Fort Mill Times

Fort Mill School District job cuts detailed

Fifty-eight Fort Mill School District positions were looked at. Thirty-nine employees were affected. Nine people lost their jobs.

More jobs were saved due to reassignments and some creativity by district officials, who found a way to pay for some positions that would otherwise have been cut. Some unfilled posts will remain that way.

That was the news more than 75 people heard Monday night during the Fort Mill School Board's monthly meeting. The district made the cuts to balance a proposed $69.6 million budget for 2009-2010.

"This whole process has been extremely painful and very frustrating," Superintendent Keith Callicutt said after the board meeting.

"The bottom line is we have now presented a budget that reduces 58 total positions within this district. We were able to work it down to where only nine have lost their jobs," he added. "That's where we are. That's painting the picture."

Less than 15 days ago, Callicutt warned that the Fort Mill School District was not immune to the impact of the economy and that cuts would be needed unless the district received an estimated $2.7 million in federal stimulus money that's available. However, despite the urging of educators and legislators, Gov. Mark Sanford has not requested the federal funds for South Carolina.

Among the nine district employees whose positions were cut are two middle school teachers who will be unemployed come July 1. Joining them will be three media assistants, said Leanne Lordo, assistant superintendent for finance and operations.

Eleven unfilled vacancies are frozen. Included are five high school teachers; two special education teachers; a middle school guidance official and three three posts in department support, Lordo said.

Even with the looming cutbacks and unemployment, one teacher failed to find fault with the board's budget.

"They've done a very good job in trying to make the cuts that they felt needed to be made," Beth Brown, a third grade teacher at Fort Mill Elementary School, said. "They put a lot of time and effort into their decision."

The proposed budget means administrators face a four-day furlough. Brown will have to take a two-day furlough.

"I was expecting it to be more compared to what other [school] districts are having to do," Brown said.

The budget was bad news for the district's LEAP Ahead literacy program.

"LEAP Ahead is basically cutting their program in half," Lordo said. "They are reducing their program by three employees."

And the program's parent coordinator also faces a reduced contract, she said.

"Of course I'm devastated," LEAP Ahead Parent Coordinator Julie Durham said. "I just feel deep concern for the staff, but we all understand that everyone across the board is sacrificing."

That includes the school district's leader.
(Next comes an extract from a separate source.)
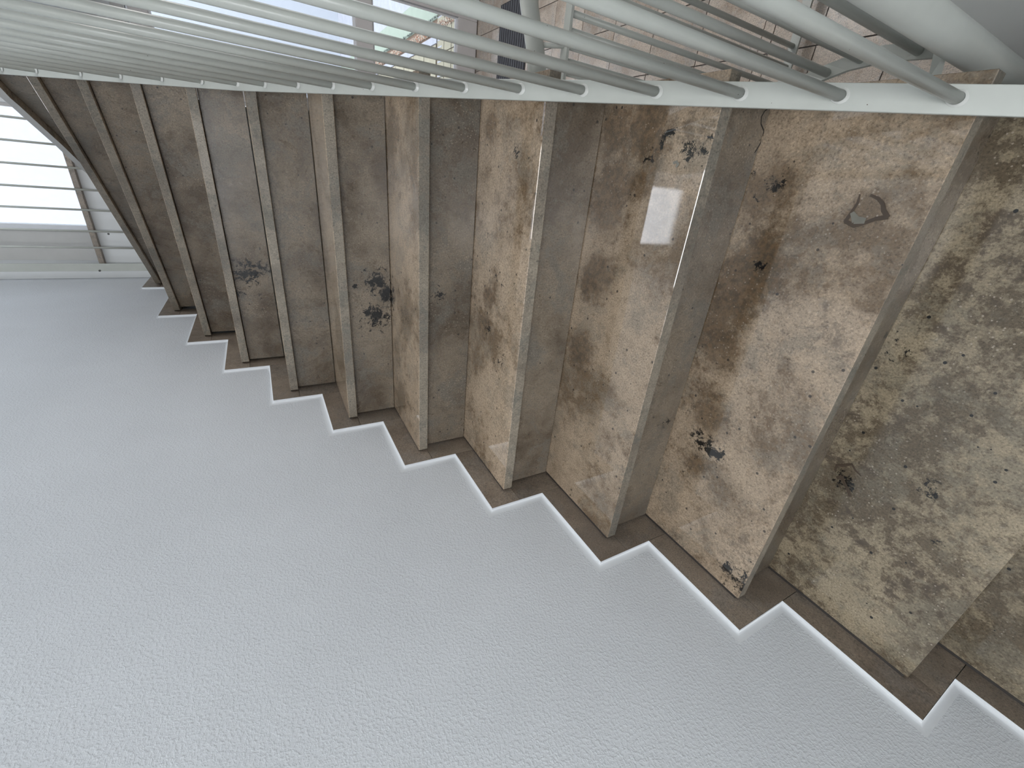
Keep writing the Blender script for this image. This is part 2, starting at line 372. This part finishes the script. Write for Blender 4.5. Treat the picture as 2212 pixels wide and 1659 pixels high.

"I will not be accepting a 4 percent raise," Callicutt said during the meeting. "I also will be taking the same furlough."
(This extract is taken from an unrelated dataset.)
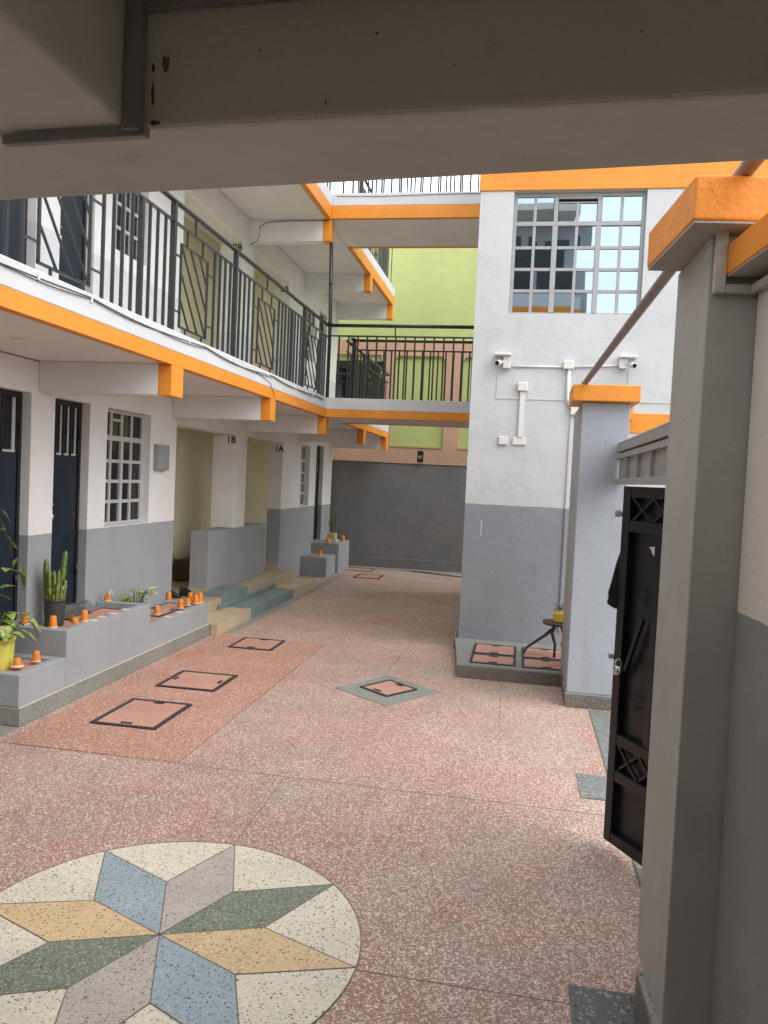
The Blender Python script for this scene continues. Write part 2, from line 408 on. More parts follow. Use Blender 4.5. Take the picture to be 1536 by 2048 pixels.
# floor medallion
mc = (-1.427, 3.103); mr, mi_, ma = .862, .443, 2.3378
med = thing('floor_medallion', 'round eight pointed star medallion of coloured terrazzo set in the pink floor', 'floor medallion', (mc[0], mc[1], 0))
def mpnt(r, a): return (mc[0] + r * math.cos(a), mc[1] + r * math.sin(a))
b = MB(); b.prism([mpnt(mr, 2 * math.pi * k / 96) for k in range(96)], .0008, .0022); b.build('disc', M['cream_t'], med)
for k in range(8):
    a = ma - k * math.pi / 4
    b = MB(); b.prism([mc, mpnt(mi_, a - math.pi / 8), mpnt(mr - .004, a), mpnt(mi_, a + math.pi / 8)], .0026, .0041)
    nm, mt = [('blue petal', 'blue_t'), ('warm grey petal', 'grey_t'), ('green petal', 'green_t'), ('yellow petal', 'yellow_t')][k % 4]
    o = b.build('petal', M[mt], med); o['label'] = nm
b = MB()
for k in range(8):
    a = ma - k * math.pi / 4
    i1, i2, t = mpnt(mi_, a - math.pi / 8), mpnt(mi_, a + math.pi / 8), mpnt(mr, a)
    for q in (i1, i2): b.bar((q[0], q[1], .0040), (t[0], t[1], .0040), .005, .0018)
    b.bar((mc[0], mc[1], .0042), (i1[0], i1[1], .0042), .005, .0018)
for k in range(96):
    p, q = mpnt(mr + .002, 2 * math.pi * k / 96), mpnt(mr + .002, 2 * math.pi * (k + 1) / 96)
    b.bar((p[0], p[1], .0025), (q[0], q[1], .0025), .005, .003)
b.build('divider', M['joint'], med)

# ------------------------------------------------------------------ inspection covers
def lid(poly, z, label, fw_=.035, handles=True, group='inspection covers in the courtyard floor', hs=(0, 2)):
    c = Vector((sum(p[0] for p in poly) / 4, sum(p[1] for p in poly) / 4, z))
    t = thing('inspection_cover', label, 'inspection cover', c, group)
    P = [Vector((p[0], p[1], 0)) for p in poly]; cc = Vector((c.x, c.y, 0))
    def inset(d):
        out = []
        for i in range(4):
            a, p, q = P[i - 1], P[i], P[(i + 1) % 4]
            e1 = (p - a).normalized(); e2 = (q - p).normalized()
            n1 = Vector((-e1.y, e1.x, 0)); n2 = Vector((-e2.y, e2.x, 0))
            if n1.dot(cc - p) < 0: n1 = -n1
            if n2.dot(cc - p) < 0: n2 = -n2
            bis = n1 + n2; out.append(p + bis * (d / (1 + n1.dot(n2))))
        return out
    I = inset(fw_); J = inset(fw_ + .004)
    b = MB()
    for i in range(4):
        j = (i + 1) % 4
        b.prism([(P[i].x, P[i].y), (P[j].x, P[j].y), (I[j].x, I[j].y), (I[i].x, I[i].y)], z + .001, z + .011)
    b.build('frame', M['lidframe'], t)
    b = MB(); b.prism([(q.x, q.y) for q in J], z + .001, z + .0085); b.build('panel', M['lid'], t)
    if handles:
        for k in hs:
            mid = (J[k] + J[(k + 1) % 4]) / 2; e = (J[(k + 1) % 4] - J[k]).normalized(); inn = (cc - mid).normalized()
            b = MB(); s = mid + inn * .03
            b.bar(s - e * .045 + Vector((0, 0, z + .0115)), s + e * .045 + Vector((0, 0, z + .0115)), .028, .006)
            b.build('handle', M['lidframe'], t)
    return t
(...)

Callicutt will also content with cuts in office supplies and his travel allowance, he said.

In an effort to save $56,280, district officials will freeze plans for a new payroll system, Lordo said.

School board member Michael Johnson, making a reference to those who will lose their jobs under the suggested budget, said he wants the board to share the pain.

"If nine employees aren't going to work this year, this board doesn't need to go to a single conference," he said. "I'd like to see a budget with zero travel."

Other board members, however, cautioned that the budget only earmarks $14,000 yearly for travel, not nearly enough to fund the nine positions. Still, making the cuts wasn't a welcomed task for board Chairwoman Jan Smiley.

"These are terrible decisions to have to make," she said after the meeting. "Over the next two weeks, there will be more dialogue between the administration and the [school] board. Hopefully, something will change at the state level."